France Bans Pro-Hamas ‘Sheikh Yassin Collective’ Implicated in Beheading of Paris School Teacher
by Ben Cohen
In the wake of last week’s beheading of a Paris high school teacher, the French government on Wednesday announced a ban on an Islamist group named in honor of a Hamas terrorist killed by Israel.
Government spokesperson Gabriel Attal confirmed that the group — the “Sheikh Yassin Collective,” named for Ahmed Yassin, the Hamas leader who died in a 2004 targeted air strike in Gaza City — was “implicated” in the grotesque murder of Samuel Paty, a 47-year-old teacher of history and geography.
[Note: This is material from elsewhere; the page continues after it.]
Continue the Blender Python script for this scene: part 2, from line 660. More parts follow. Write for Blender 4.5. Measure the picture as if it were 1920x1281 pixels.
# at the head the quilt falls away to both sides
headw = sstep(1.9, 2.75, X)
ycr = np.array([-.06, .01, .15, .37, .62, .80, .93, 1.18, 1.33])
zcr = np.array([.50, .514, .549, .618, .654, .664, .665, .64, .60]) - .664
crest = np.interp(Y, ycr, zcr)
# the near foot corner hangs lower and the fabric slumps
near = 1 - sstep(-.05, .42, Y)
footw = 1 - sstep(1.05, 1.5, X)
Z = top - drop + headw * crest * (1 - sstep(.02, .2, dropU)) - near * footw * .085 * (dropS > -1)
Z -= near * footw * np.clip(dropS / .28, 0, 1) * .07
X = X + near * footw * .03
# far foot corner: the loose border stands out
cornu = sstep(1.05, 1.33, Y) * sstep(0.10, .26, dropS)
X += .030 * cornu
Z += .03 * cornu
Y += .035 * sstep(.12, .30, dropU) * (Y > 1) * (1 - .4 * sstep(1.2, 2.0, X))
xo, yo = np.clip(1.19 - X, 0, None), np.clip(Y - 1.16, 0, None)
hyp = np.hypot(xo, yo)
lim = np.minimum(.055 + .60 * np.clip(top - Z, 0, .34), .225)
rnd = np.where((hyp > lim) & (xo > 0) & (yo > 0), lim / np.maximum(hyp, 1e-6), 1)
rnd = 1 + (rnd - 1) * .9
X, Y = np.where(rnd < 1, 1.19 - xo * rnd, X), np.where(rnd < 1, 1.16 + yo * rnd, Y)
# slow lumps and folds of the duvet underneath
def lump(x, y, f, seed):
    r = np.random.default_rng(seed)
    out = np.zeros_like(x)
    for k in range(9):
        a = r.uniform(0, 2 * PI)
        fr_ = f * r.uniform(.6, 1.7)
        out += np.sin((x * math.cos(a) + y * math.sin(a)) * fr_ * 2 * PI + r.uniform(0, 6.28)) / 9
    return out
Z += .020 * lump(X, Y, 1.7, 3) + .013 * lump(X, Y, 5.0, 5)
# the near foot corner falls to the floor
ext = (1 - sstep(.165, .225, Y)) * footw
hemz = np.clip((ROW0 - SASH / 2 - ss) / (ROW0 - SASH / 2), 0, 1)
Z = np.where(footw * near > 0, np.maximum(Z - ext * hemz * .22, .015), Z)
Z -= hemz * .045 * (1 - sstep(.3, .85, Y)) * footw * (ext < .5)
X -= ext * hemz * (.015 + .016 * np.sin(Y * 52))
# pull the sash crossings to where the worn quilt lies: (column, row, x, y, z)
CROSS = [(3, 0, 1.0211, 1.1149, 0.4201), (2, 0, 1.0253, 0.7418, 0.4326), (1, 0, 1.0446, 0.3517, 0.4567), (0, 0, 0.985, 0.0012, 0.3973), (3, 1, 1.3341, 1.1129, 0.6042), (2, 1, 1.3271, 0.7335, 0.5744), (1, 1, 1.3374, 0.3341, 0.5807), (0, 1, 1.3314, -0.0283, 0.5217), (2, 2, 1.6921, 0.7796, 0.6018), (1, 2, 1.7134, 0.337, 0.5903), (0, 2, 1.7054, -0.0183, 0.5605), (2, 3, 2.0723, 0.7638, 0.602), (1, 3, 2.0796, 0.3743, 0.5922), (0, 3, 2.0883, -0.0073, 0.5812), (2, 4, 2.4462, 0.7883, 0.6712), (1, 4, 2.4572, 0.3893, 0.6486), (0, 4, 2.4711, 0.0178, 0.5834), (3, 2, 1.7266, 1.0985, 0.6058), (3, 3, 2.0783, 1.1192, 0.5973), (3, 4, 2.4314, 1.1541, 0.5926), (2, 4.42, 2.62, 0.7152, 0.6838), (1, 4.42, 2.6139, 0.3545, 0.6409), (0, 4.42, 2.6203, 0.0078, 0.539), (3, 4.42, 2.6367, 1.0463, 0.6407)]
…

After Paty showed his students a set of controversial cartoons of the Prophet Muhammad during a classroom discussion on freedom of speech, he received threats and abuse from Islamist activists in the run-up to his decapitation last Friday at the hands of Abdoullakh Anzonov, an 18-year-old Chechen refugee who was later shot dead by police.
“We have this morning pronounced the dissolution of the Sheikh Yassin Collective, linked to last Friday’s attack, and for a long time the sock puppet of an anti-republican ideology that spreads hatred,” Attal stated at a Council of Ministers press briefing on Wednesday.
The Yassin collective was founded by Abdelhakim Sefrioui, a Moroccan-born Islamist who was arrested on Sunday in connection with Paty’s murder.
Speaking on Tuesday night about the killing, French President Emmanuel Macron declared that the “evil had been named: it is political Islamism.”
Countering Islamist influence would involve a “security, educational, cultural battle — and a battle that will last,” the French leader emphasized.